What If Newton Was a Trend Follower

Issac Newton is probably one of the most brilliant men ever lived on this planet, but even he lost a fortune when the so called South Sea Bubble bursted. Shortly after the crash, he reportedly declared that:

“I can calculate the motion of heavenly bodies, but not the madness of people.”

Mebane Faber has an interesting paper on Bubbles that is well worth closer examination:

Across twelve market bubbles we find that a trendfollowing system would have improved return while reducing volatility. Most importantly, it would have reduced drawdowns significantly leading to the most important rule in all of investing – surviving to invest another day.

Bubbles happen much more often that most people expect. They also lasts longer and become bigger than most expect.

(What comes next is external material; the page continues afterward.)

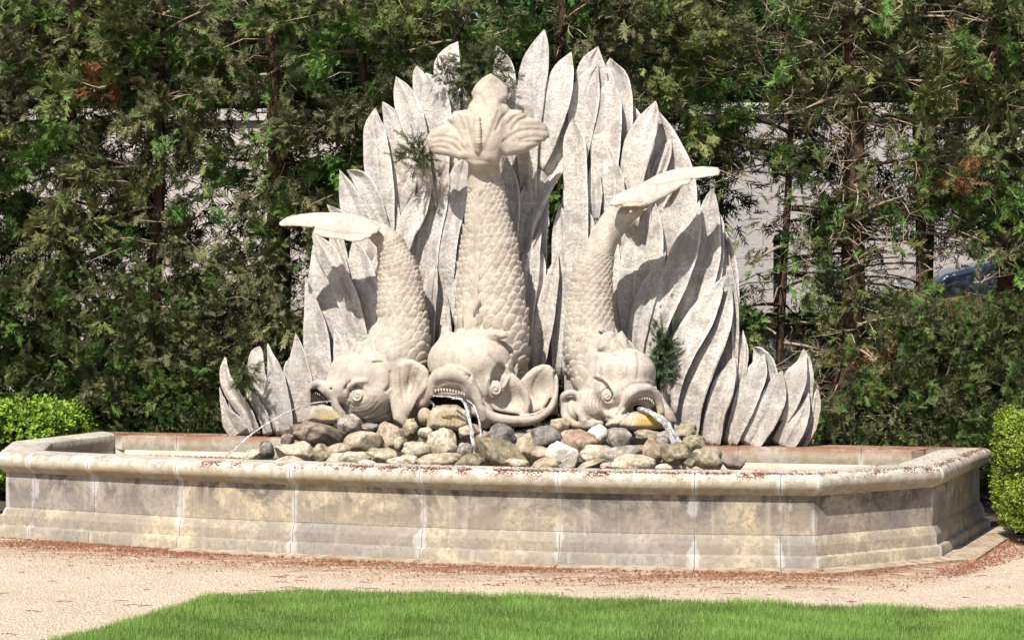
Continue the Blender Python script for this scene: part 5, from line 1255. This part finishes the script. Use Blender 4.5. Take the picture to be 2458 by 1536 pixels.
for i, (u, d, lb, tr_, br, de) in enumerate(TR): cypress(uX(u, d), d, 40 + i, lb, tr_, 6.2, br, de)
# second row, one metre further back, tinted darker to stand for the shade inside the hedge
def back_cypress(X, Y, seed):
    r = np.random.default_rng(seed); root = empty('cypress_tree', (X, Y, 0), 'shade-tinted cypress of the second row, mostly hidden behind the front row of the hedge', 'tree', 'second row of cypresses'); z = np.linspace(0, 6.2, 12)
    V, Fc = tube(np.stack([X + .04 * np.sin(z + seed), Y + 0 * z, z], 1), .05 * (1 - .1 * z), 8); mesh('trunk', V, Fc, M['bark'], root)
    nc = 210; hz = r.uniform(.1, 6.1, nc); a = r.uniform(0, 6.28, nc); rr = np.sqrt(r.random(nc)) * .9; cen = np.stack([X + np.cos(a) * rr, Y + np.sin(a) * rr * .7, hz], 1)
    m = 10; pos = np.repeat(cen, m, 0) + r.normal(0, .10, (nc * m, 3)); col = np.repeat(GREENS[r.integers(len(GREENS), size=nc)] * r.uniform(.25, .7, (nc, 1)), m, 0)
    k = gap_keep(pos, r); pos, col = pos[k], col[k]; N = len(pos); ax = r.normal(size=(N, 3)) + [0, -.3, -.5]; ax /= np.linalg.norm(ax, axis=1)[:, None]
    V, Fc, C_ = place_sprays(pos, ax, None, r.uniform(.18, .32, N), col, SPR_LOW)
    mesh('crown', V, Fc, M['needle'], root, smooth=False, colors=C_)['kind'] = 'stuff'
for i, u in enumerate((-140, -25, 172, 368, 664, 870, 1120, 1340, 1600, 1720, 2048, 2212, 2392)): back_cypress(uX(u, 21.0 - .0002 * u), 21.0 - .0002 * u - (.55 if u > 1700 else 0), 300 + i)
# front growth: sprays reaching towards the camera over the back ledge fill the lower hedge
def low_growth(u0, u1, n, label, seed, v0, v1, dcol=1.0):
    r = np.random.default_rng(seed); u = r.uniform(u0, u1, n); v = r.uniform(v0, v1, n); dl = (17.68 + .3) / (1 + .28 * (u - 1229) / F_PX)
    d = dl + r.uniform(.05, .5, n); c0 = P(u, v, d); m = 8
    pos = np.repeat(c0, m, 0) + r.normal(0, .05, (n * m, 3)); ax = r.normal(0, .6, (n * m, 3)) + np.array([0, -.6, .1]); ax /= np.linalg.norm(ax, axis=1)[:, None]
    col = np.repeat(GREENS[r.integers(len(GREENS), size=n)] * r.uniform(.45, 1.3, (n, 1)), m, 0) * dcol; k = gap_keep(pos, r); k &= pos[:, 2] > .1
    sz = r.uniform(.10, .19, n * m); uu = 1229 + pos[:, 0] / pos[:, 1] * F_PX; k &= pos[:, 1] + ax[:, 1] * sz > dslab(uu) + .2
    V, Fc, C_ = place_sprays(pos[k], ax[k], None, sz[k], col[k])
    return V, Fc, C_
for (u0, u1, n, lb, sd, v0, v1) in [(-60, 560, 260, 'low trailing cypress growth along the back ledge left of the screen', 3, 640, 1050), (1880, 2500, 240, 'low trailing cypress growth along the back ledge right of the screen', 4, 700, 1075)]:
    V, Fc, C_ = low_growth(u0, u1, n, lb, sd, v0, v1); o = mesh('trailing_foliage', V, Fc, M['needle'], smooth=False, colors=C_); tag(o, lb, 'foliage', kind='stuff')
# sprigs that poke through and over the screen
def sprig(u, v, w0, n, su, sv, label, seed, size=.13, tint=(.06,.075,.03), down=0):
    r = np.random.default_rng(seed); uu = u + r.normal(0, su * .45, n); vv = v + r.normal(0, sv * .45, n); pos = SP(uu, vv, w0 + r.normal(0, 12, n))
    ax = np.stack([(uu - u) / su * .8 + r.normal(0, .4, n), -.35 + r.normal(0, .35, n), -(vv - v) / sv * .8 + r.normal(0, .4, n) - down], 1); ax /= np.linalg.norm(ax, axis=1)[:, None]
    root = empty('cypress_sprig', SP(u, v, w0), label, 'sprig', 'sprigs growing over the leaf screen')
    V, Fc, C_ = place_sprays(pos, ax, None, r.uniform(.7, 1.2, n) * size, np.array(tint) * r.uniform(.6, 1.5, (n, 1))); mesh('foliage', V, Fc, M['needle'], root, smooth=False, colors=C_)['kind'] = 'stuff'
    mb = MB(); c0 = SP(u, v, w0); b0 = SP(u + 8, v - 10, 60)
    mb.tube(np.array([b0, (b0 + c0) / 2 + [0, 0, .02], c0]), [.008, .006, .003], 5)
    for k in range(5):
        e_ = SP(u + r.normal(0, su * .6), v + r.normal(0, sv * .6), w0); mb.tube(np.array([c0, (c0 + e_) / 2, e_]), [.004, .003, .0015], 4)
    mb.build('stem', M['twig'], root)
sprig(1000, 372, -90, 90, 42, 44, 'cypress sprig hanging in front of the leaves left of the middle fish tail', 1, .12)
sprig(1160, 165, -60, 130, 56, 40, 'cypress sprig spilling over the top of the screen behind the middle fish tail', 2, .15)
sprig(1070, 172, -50, 50, 38, 18, 'thin cypress sprig across the top leaf left of the middle fish tail', 3, .11, (.06,.06,.035))
sprig(1112, 205, -55, 60, 26, 36, 'cypress sprig dangling between the two top leaves', 6, .12)
sprig(588, 890, -85, 90, 26, 42, 'cypress sprig drooping over the low leaves at the left end', 4, .11, (.075,.085,.035), .3)
sprig(1594, 850, -62, 150, 24, 66, 'green cypress sprig growing up through the slit beside the right fish', 5, .11, (.05,.085,.035), -.3)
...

A fellow student of bubbles, Jeremy Grantham at Grantham, Mayo, Van Otterloo and Co. (GMO) has collected data on over 330 bubbles in his historical studies. He points out in a recent research piece “Time to Wake Up: Days of Abundant Resources and Falling Prices are Over Forever”, that one of the key difficulties is distinguishing when a bubble is indeed occurring, and when there actually is a paradigm shift. When is this time really different?

During a typical bubble, an asset appreciates several hundred to several thousand per cent in a short period of time and then it comes all the way back where it started and even below in many cases. If you just buy and hold, you end with no gain at the best case scenario. But what happens, if you apply a simple trend following strategy, which always involves an entry and exit plan based on some derivative of price. In his research, Faber uses 10-month simple moving average as a benchmark.

Our research demonstrates that a trendfollowing approach improved returns in every bubble (except one) and reduced volatility and drawdown in all twelve of them.

There are different derivatives of price that could be used as a trailing stop in trend following – Average True Range, Trend lines, Simple and Exponential Moving Averages. The purpose of a trailing stop is to keep you long enough in a trade, so it could make a difference in your overall performance and also to protect your gains after the trend inevitably ends.

The subject of figuring out where to add to a position and where to take partial profits is way more nuanced and I am not going to elaborate on it here.

Price is not the only entry criteria I use, but price is the only exit criteria I respect.